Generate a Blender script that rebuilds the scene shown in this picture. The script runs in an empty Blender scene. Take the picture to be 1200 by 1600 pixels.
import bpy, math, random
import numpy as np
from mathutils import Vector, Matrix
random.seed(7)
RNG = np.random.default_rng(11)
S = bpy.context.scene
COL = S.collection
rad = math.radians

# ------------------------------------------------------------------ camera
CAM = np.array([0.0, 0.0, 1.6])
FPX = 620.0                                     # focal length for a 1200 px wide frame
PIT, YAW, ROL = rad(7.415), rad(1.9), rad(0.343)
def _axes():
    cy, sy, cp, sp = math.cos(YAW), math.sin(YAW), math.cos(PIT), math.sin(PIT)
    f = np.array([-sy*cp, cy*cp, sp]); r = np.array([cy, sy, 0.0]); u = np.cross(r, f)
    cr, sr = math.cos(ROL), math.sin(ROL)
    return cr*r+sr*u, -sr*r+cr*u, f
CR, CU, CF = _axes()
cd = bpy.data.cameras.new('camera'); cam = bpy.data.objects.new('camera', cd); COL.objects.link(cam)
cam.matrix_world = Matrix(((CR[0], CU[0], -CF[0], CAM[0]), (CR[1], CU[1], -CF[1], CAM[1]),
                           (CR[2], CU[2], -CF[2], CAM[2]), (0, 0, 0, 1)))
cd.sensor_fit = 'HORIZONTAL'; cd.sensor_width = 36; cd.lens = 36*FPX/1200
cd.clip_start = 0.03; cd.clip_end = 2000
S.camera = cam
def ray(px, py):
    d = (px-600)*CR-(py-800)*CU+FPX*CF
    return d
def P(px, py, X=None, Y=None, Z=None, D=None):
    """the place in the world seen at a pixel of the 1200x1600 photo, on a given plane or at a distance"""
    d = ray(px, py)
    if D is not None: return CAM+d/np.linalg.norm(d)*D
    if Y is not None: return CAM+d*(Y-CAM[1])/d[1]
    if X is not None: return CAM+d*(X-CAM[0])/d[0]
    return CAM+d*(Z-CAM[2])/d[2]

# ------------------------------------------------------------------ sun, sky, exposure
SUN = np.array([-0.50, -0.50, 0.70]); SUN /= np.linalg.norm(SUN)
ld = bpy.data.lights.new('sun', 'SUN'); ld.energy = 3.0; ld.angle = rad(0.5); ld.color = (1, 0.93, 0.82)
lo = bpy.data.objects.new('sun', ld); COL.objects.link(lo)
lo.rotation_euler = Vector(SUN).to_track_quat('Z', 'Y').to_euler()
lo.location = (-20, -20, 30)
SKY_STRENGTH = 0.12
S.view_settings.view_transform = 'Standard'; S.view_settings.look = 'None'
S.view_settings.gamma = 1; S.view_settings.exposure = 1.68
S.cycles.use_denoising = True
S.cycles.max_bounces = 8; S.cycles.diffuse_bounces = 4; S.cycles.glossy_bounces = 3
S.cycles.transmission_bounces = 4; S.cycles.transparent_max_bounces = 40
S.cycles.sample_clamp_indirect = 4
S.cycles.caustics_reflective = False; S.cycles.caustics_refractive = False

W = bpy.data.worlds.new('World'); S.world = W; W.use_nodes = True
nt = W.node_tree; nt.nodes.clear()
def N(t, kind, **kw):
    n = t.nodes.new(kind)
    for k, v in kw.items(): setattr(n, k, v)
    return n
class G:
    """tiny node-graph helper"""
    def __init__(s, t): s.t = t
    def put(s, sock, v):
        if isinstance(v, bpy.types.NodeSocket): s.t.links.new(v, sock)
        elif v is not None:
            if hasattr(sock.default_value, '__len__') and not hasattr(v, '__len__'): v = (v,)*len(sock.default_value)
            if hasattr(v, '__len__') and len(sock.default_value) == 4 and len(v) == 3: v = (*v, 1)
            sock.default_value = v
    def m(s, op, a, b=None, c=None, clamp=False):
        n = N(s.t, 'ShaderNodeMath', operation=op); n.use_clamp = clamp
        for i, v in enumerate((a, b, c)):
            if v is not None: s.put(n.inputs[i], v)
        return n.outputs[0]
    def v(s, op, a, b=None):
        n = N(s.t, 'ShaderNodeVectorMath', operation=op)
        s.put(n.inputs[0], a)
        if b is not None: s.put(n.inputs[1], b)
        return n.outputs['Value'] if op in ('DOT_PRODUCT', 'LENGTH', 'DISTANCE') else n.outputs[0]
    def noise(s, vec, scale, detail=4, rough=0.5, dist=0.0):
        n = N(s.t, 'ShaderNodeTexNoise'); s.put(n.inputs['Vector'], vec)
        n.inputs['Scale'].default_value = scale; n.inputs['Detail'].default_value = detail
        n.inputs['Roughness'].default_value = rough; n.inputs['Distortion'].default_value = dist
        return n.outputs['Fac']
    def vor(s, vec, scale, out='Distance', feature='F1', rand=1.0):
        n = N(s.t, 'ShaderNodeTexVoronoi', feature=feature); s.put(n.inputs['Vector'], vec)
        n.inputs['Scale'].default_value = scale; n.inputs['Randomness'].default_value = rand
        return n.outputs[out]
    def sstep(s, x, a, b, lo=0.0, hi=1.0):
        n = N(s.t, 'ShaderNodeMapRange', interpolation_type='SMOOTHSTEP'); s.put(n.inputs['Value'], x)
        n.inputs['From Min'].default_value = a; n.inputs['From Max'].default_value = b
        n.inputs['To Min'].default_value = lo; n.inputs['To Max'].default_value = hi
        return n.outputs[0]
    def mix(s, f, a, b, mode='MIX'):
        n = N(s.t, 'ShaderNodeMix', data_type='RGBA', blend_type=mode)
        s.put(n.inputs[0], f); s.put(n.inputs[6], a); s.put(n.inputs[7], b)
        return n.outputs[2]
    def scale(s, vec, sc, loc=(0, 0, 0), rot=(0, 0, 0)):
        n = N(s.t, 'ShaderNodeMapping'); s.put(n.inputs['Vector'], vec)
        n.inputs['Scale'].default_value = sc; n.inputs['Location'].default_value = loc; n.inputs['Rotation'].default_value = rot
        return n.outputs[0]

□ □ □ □

Return, please, the lines of the data from the first through the line containing "rad = math.radians", both kept, exactly as they stand and nothing more.

§ **EXERCISE ANSWER**
Generate a Blender script that rebuilds the scene shown in this picture. The script runs in an empty Blender scene. Take the picture to be 1200 by 1600 pixels.
import bpy, math, random
import numpy as np
from mathutils import Vector, Matrix
random.seed(7)
RNG = np.random.default_rng(11)
S = bpy.context.scene
COL = S.collection
rad = math.radians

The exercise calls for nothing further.